**Goal:**
Transcribe the listing below from its opening line up to and including the line that contains "COL = sc.collection"; reproduce nothing else.

**Supplied data:**
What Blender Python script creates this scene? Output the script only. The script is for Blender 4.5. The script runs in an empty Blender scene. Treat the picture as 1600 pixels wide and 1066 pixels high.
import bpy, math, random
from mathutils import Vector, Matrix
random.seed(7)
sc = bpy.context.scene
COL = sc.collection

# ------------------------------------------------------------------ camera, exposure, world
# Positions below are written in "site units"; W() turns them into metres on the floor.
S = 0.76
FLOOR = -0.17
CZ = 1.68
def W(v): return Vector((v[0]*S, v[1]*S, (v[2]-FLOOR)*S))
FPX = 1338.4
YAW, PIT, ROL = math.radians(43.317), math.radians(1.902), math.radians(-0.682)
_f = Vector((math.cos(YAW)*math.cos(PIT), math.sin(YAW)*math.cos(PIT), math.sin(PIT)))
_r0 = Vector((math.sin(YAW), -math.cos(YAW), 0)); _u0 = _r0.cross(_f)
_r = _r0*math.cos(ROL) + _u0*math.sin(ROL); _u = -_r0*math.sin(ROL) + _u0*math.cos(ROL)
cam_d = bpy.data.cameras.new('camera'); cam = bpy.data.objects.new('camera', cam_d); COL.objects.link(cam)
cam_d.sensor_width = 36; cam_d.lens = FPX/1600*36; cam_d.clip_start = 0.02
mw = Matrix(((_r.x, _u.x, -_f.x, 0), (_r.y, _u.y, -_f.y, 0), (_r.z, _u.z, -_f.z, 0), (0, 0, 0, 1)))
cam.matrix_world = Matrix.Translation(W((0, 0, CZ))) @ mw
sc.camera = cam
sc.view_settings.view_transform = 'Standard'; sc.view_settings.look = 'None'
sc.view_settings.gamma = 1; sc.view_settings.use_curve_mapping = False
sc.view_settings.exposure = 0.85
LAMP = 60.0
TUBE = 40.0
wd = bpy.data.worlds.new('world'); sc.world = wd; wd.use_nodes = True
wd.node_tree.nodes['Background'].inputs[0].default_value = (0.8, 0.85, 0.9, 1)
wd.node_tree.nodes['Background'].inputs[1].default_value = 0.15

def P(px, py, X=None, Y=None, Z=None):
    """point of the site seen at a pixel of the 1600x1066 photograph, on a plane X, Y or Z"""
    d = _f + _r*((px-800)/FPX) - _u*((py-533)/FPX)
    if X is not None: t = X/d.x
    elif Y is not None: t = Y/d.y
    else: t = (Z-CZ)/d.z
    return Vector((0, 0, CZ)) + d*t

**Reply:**
What Blender Python script creates this scene? Output the script only. The script is for Blender 4.5. The script runs in an empty Blender scene. Treat the picture as 1600 pixels wide and 1066 pixels high.
import bpy, math, random
from mathutils import Vector, Matrix
random.seed(7)
sc = bpy.context.scene
COL = sc.collection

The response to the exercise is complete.